Pole fit week 1 

FiremanPoleDance1I forgot how much I suck at dancing! My mum tried to cheer me up when I arrived home disheartened, by telling me it’s brave of me to try things I won’t be good at.

My boyfriend has asked what I was thinking when I signed up. Next time I decide to try anything involving coordination I have requested they all talk me out of it.

The warm up was ok, it’s a small class of 9 women with an instructor and assistant. The class lasts an hour. Half an hour in I was trying not to start crying. It’s made worse because the back wall is a mirror and my partner on the pole was tall and slim. I kept catching glimpses of my shrek like physique in the mirror, compounded by my choice of green top!

We warmed up to music, a few wrong steps but I was keeping pace. It was when we started on the pole that I was confounded. I have no coordination. I’m used to being the worse in the class but I was so poor I felt like walking out. I couldn’t get the first move, the move weight into other foot and circle pole…then we added on more moves.

The ideal was to get a little routine of move around pole, pivot pirouette, back slide, onto feet on floor, switch to side and come up. We then added in the fireman slide.

Oh dear! It’s depressing being this big negative mess. I held back tears all the way home. The class passed by super slowly as I wanted the ground to open up and swallow me. It was like school PE all over again, the shame of knowing I would be picked last and with good reason too.

Am I crazy to even attempt getting fit?

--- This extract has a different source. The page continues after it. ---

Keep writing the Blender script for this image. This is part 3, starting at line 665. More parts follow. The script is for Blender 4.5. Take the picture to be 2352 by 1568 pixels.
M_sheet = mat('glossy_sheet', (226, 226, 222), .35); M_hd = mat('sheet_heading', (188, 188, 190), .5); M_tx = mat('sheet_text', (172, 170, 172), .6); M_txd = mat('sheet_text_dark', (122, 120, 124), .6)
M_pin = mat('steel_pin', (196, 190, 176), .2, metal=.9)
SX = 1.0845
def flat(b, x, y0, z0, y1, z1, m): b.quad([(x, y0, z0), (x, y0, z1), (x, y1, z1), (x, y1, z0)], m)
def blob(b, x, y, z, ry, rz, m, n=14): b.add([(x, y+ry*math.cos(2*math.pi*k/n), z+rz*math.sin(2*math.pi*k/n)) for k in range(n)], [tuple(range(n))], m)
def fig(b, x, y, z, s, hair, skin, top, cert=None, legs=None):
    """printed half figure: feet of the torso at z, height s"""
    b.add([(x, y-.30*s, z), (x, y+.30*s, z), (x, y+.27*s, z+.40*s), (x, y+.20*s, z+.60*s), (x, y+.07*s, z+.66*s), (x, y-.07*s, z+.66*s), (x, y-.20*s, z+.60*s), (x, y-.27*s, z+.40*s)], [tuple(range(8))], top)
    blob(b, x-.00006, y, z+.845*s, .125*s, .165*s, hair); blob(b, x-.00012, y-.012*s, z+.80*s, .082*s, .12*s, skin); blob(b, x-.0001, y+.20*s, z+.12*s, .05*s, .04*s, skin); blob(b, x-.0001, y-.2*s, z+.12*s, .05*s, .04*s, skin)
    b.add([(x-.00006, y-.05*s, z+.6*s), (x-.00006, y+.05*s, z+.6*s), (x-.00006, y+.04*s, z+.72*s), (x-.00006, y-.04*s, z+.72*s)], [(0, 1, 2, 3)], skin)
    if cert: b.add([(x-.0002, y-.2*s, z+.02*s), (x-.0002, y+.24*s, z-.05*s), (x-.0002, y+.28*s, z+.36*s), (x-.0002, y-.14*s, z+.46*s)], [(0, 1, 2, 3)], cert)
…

Can I ever hope to be even in the middle of a class? I’m not designed to dance and I have 3 more weeks paid for. Should have taken a language class…

The girls I spoke to afterwards were smiling and saying it was fun. I think I was the only one who felt like I had got fatter during the class and wanted to cry.

I’ve said I’ll be there next week and I hate to quit after an hour…but, miracles excepted I think I might have to give it up.

Never have I admired pole dancers more for there physicque, skill and coordination.

My Dad says there are worse things to be bad at then Pole Dancing and that if the scout from Spearmint Rhino calls we will get my brother to dance for him.